■ DATA PROVIDED:
==============================

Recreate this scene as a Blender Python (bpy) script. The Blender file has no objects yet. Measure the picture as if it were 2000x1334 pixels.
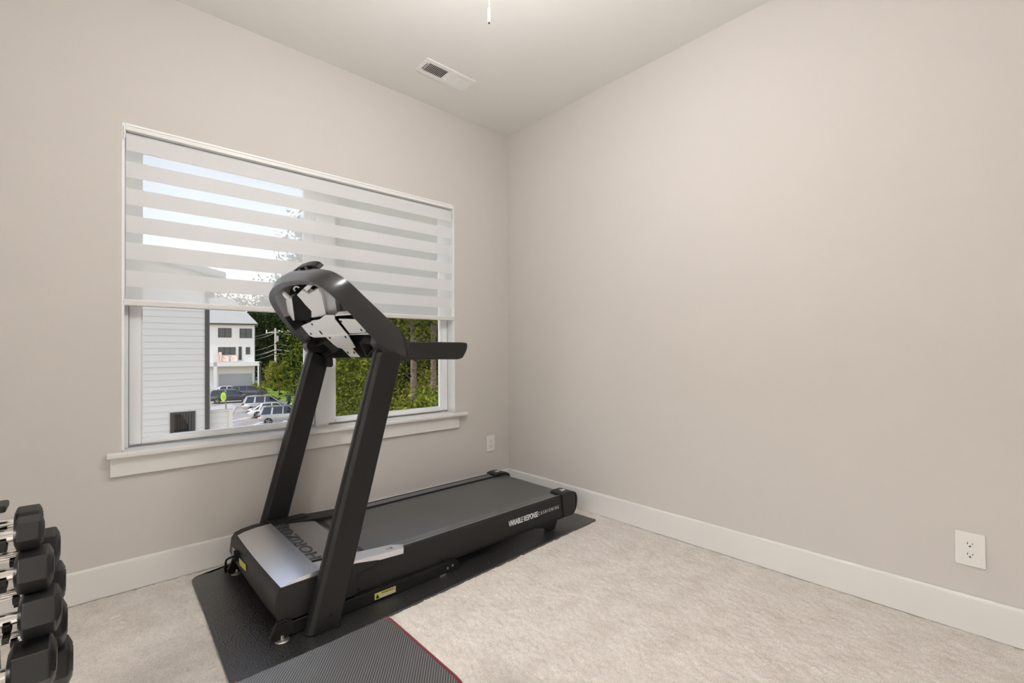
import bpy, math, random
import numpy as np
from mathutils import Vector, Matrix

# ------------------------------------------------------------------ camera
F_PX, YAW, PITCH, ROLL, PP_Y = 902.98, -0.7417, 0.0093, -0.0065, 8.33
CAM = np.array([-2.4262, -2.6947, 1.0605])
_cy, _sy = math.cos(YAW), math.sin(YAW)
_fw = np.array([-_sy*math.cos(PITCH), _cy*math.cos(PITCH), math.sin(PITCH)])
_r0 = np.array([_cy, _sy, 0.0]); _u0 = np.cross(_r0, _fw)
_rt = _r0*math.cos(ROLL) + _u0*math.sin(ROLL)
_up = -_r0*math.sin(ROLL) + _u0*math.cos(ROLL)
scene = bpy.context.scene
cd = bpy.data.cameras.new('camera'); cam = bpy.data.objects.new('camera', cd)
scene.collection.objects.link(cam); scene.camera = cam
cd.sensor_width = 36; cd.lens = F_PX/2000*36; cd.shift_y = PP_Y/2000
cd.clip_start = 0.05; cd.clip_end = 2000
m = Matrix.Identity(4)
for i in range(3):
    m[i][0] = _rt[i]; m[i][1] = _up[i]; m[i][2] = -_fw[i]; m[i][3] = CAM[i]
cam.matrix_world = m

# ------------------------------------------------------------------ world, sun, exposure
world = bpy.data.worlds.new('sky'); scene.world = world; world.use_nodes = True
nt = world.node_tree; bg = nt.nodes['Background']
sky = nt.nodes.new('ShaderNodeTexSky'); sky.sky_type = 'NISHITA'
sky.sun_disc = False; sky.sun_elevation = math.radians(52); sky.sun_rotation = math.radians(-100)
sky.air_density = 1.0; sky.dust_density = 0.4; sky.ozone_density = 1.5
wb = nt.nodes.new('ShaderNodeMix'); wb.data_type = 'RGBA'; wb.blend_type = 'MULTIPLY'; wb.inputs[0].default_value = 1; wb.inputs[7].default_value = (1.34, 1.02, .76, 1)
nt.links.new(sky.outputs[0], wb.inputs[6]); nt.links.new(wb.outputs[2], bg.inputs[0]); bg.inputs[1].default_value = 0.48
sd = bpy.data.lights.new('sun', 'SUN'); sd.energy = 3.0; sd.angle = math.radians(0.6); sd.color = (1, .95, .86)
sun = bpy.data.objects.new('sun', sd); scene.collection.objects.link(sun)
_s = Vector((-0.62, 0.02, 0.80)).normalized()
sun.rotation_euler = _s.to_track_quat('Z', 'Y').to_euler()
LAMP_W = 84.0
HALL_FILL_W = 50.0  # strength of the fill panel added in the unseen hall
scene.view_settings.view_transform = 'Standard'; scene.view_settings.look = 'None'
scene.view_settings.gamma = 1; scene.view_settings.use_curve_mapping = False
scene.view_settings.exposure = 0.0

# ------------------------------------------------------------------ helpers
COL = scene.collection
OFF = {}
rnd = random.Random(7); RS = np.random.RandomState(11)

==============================

■ SHORT EXERCISE:
Exclude the pictures, and transcribe all of the material exactly.

■ RESULT OF THIS EXERCISE:
Recreate this scene as a Blender Python (bpy) script. The Blender file has no objects yet. Measure the picture as if it were 2000x1334 pixels.
import bpy, math, random
import numpy as np
from mathutils import Vector, Matrix

# ------------------------------------------------------------------ camera
F_PX, YAW, PITCH, ROLL, PP_Y = 902.98, -0.7417, 0.0093, -0.0065, 8.33
CAM = np.array([-2.4262, -2.6947, 1.0605])
_cy, _sy = math.cos(YAW), math.sin(YAW)
_fw = np.array([-_sy*math.cos(PITCH), _cy*math.cos(PITCH), math.sin(PITCH)])
_r0 = np.array([_cy, _sy, 0.0]); _u0 = np.cross(_r0, _fw)
_rt = _r0*math.cos(ROLL) + _u0*math.sin(ROLL)
_up = -_r0*math.sin(ROLL) + _u0*math.cos(ROLL)
scene = bpy.context.scene
cd = bpy.data.cameras.new('camera'); cam = bpy.data.objects.new('camera', cd)
scene.collection.objects.link(cam); scene.camera = cam
cd.sensor_width = 36; cd.lens = F_PX/2000*36; cd.shift_y = PP_Y/2000
cd.clip_start = 0.05; cd.clip_end = 2000
m = Matrix.Identity(4)
for i in range(3):
    m[i][0] = _rt[i]; m[i][1] = _up[i]; m[i][2] = -_fw[i]; m[i][3] = CAM[i]
cam.matrix_world = m

# ------------------------------------------------------------------ world, sun, exposure
world = bpy.data.worlds.new('sky'); scene.world = world; world.use_nodes = True
nt = world.node_tree; bg = nt.nodes['Background']
sky = nt.nodes.new('ShaderNodeTexSky'); sky.sky_type = 'NISHITA'
sky.sun_disc = False; sky.sun_elevation = math.radians(52); sky.sun_rotation = math.radians(-100)
sky.air_density = 1.0; sky.dust_density = 0.4; sky.ozone_density = 1.5
wb = nt.nodes.new('ShaderNodeMix'); wb.data_type = 'RGBA'; wb.blend_type = 'MULTIPLY'; wb.inputs[0].default_value = 1; wb.inputs[7].default_value = (1.34, 1.02, .76, 1)
nt.links.new(sky.outputs[0], wb.inputs[6]); nt.links.new(wb.outputs[2], bg.inputs[0]); bg.inputs[1].default_value = 0.48
sd = bpy.data.lights.new('sun', 'SUN'); sd.energy = 3.0; sd.angle = math.radians(0.6); sd.color = (1, .95, .86)
sun = bpy.data.objects.new('sun', sd); scene.collection.objects.link(sun)
_s = Vector((-0.62, 0.02, 0.80)).normalized()
sun.rotation_euler = _s.to_track_quat('Z', 'Y').to_euler()
LAMP_W = 84.0
HALL_FILL_W = 50.0  # strength of the fill panel added in the unseen hall
scene.view_settings.view_transform = 'Standard'; scene.view_settings.look = 'None'
scene.view_settings.gamma = 1; scene.view_settings.use_curve_mapping = False
scene.view_settings.exposure = 0.0

# ------------------------------------------------------------------ helpers
COL = scene.collection
OFF = {}
rnd = random.Random(7); RS = np.random.RandomState(11)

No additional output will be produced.